## begin Data shown

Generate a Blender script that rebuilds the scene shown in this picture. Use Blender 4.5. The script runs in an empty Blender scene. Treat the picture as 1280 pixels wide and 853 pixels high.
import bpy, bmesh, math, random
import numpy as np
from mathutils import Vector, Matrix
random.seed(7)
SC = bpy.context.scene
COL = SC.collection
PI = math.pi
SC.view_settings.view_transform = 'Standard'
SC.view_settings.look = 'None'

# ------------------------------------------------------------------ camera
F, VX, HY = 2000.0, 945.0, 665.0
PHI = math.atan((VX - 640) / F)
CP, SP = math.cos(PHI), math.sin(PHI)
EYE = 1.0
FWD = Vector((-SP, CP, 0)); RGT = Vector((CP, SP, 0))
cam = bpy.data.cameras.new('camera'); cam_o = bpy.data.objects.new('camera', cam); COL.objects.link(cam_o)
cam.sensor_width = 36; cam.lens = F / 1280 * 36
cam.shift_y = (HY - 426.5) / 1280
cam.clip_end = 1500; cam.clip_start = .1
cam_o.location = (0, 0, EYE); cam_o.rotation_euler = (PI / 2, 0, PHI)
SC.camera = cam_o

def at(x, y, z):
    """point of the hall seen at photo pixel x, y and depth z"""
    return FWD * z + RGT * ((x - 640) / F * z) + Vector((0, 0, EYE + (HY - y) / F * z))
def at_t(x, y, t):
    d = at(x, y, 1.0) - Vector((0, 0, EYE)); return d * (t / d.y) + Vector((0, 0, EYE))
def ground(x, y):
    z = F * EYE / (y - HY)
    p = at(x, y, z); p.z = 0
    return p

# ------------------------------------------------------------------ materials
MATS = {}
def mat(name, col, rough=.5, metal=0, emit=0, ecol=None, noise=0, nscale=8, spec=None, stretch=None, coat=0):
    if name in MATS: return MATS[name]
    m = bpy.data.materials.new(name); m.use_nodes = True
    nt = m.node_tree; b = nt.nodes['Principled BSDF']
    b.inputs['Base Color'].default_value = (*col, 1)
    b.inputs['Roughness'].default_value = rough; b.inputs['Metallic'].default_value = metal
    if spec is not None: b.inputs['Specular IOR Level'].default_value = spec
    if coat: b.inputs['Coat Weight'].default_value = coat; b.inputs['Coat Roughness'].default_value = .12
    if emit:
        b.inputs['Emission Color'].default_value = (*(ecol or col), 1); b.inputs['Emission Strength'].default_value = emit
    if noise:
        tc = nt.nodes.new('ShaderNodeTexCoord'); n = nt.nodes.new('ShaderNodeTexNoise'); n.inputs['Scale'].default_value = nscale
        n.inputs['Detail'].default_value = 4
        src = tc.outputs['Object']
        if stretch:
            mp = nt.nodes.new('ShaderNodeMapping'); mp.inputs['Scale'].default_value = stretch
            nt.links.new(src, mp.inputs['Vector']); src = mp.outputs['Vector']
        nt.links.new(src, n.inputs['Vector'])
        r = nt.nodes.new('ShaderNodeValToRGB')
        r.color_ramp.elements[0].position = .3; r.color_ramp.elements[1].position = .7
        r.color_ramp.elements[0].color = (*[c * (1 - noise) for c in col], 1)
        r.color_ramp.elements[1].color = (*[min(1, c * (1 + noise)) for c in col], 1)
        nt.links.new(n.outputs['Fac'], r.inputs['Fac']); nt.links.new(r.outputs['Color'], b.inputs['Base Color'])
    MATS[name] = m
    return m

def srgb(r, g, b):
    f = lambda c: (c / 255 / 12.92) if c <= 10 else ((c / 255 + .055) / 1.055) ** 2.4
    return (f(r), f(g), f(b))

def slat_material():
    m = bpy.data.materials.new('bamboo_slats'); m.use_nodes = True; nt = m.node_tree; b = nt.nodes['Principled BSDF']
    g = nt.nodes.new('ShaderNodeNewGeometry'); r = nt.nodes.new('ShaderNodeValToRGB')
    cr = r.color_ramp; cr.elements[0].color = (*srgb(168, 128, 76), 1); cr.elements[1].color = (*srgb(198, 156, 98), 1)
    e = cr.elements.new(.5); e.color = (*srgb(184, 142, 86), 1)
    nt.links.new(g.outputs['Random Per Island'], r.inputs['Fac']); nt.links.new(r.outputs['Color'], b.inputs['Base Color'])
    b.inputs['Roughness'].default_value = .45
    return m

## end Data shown

Brief: Nothing in the listing may be changed; retype it all exactly.

Solution to this problem:
Generate a Blender script that rebuilds the scene shown in this picture. Use Blender 4.5. The script runs in an empty Blender scene. Treat the picture as 1280 pixels wide and 853 pixels high.
import bpy, bmesh, math, random
import numpy as np
from mathutils import Vector, Matrix
random.seed(7)
SC = bpy.context.scene
COL = SC.collection
PI = math.pi
SC.view_settings.view_transform = 'Standard'
SC.view_settings.look = 'None'

# ------------------------------------------------------------------ camera
F, VX, HY = 2000.0, 945.0, 665.0
PHI = math.atan((VX - 640) / F)
CP, SP = math.cos(PHI), math.sin(PHI)
EYE = 1.0
FWD = Vector((-SP, CP, 0)); RGT = Vector((CP, SP, 0))
cam = bpy.data.cameras.new('camera'); cam_o = bpy.data.objects.new('camera', cam); COL.objects.link(cam_o)
cam.sensor_width = 36; cam.lens = F / 1280 * 36
cam.shift_y = (HY - 426.5) / 1280
cam.clip_end = 1500; cam.clip_start = .1
cam_o.location = (0, 0, EYE); cam_o.rotation_euler = (PI / 2, 0, PHI)
SC.camera = cam_o

def at(x, y, z):
    """point of the hall seen at photo pixel x, y and depth z"""
    return FWD * z + RGT * ((x - 640) / F * z) + Vector((0, 0, EYE + (HY - y) / F * z))
def at_t(x, y, t):
    d = at(x, y, 1.0) - Vector((0, 0, EYE)); return d * (t / d.y) + Vector((0, 0, EYE))
def ground(x, y):
    z = F * EYE / (y - HY)
    p = at(x, y, z); p.z = 0
    return p

# ------------------------------------------------------------------ materials
MATS = {}
def mat(name, col, rough=.5, metal=0, emit=0, ecol=None, noise=0, nscale=8, spec=None, stretch=None, coat=0):
    if name in MATS: return MATS[name]
    m = bpy.data.materials.new(name); m.use_nodes = True
    nt = m.node_tree; b = nt.nodes['Principled BSDF']
    b.inputs['Base Color'].default_value = (*col, 1)
    b.inputs['Roughness'].default_value = rough; b.inputs['Metallic'].default_value = metal
    if spec is not None: b.inputs['Specular IOR Level'].default_value = spec
    if coat: b.inputs['Coat Weight'].default_value = coat; b.inputs['Coat Roughness'].default_value = .12
    if emit:
        b.inputs['Emission Color'].default_value = (*(ecol or col), 1); b.inputs['Emission Strength'].default_value = emit
    if noise:
        tc = nt.nodes.new('ShaderNodeTexCoord'); n = nt.nodes.new('ShaderNodeTexNoise'); n.inputs['Scale'].default_value = nscale
        n.inputs['Detail'].default_value = 4
        src = tc.outputs['Object']
        if stretch:
            mp = nt.nodes.new('ShaderNodeMapping'); mp.inputs['Scale'].default_value = stretch
            nt.links.new(src, mp.inputs['Vector']); src = mp.outputs['Vector']
        nt.links.new(src, n.inputs['Vector'])
        r = nt.nodes.new('ShaderNodeValToRGB')
        r.color_ramp.elements[0].position = .3; r.color_ramp.elements[1].position = .7
        r.color_ramp.elements[0].color = (*[c * (1 - noise) for c in col], 1)
        r.color_ramp.elements[1].color = (*[min(1, c * (1 + noise)) for c in col], 1)
        nt.links.new(n.outputs['Fac'], r.inputs['Fac']); nt.links.new(r.outputs['Color'], b.inputs['Base Color'])
    MATS[name] = m
    return m

def srgb(r, g, b):
    f = lambda c: (c / 255 / 12.92) if c <= 10 else ((c / 255 + .055) / 1.055) ** 2.4
    return (f(r), f(g), f(b))

def slat_material():
    m = bpy.data.materials.new('bamboo_slats'); m.use_nodes = True; nt = m.node_tree; b = nt.nodes['Principled BSDF']
    g = nt.nodes.new('ShaderNodeNewGeometry'); r = nt.nodes.new('ShaderNodeValToRGB')
    cr = r.color_ramp; cr.elements[0].color = (*srgb(168, 128, 76), 1); cr.elements[1].color = (*srgb(198, 156, 98), 1)
    e = cr.elements.new(.5); e.color = (*srgb(184, 142, 86), 1)
    nt.links.new(g.outputs['Random Per Island'], r.inputs['Fac']); nt.links.new(r.outputs['Color'], b.inputs['Base Color'])
    b.inputs['Roughness'].default_value = .45
    return m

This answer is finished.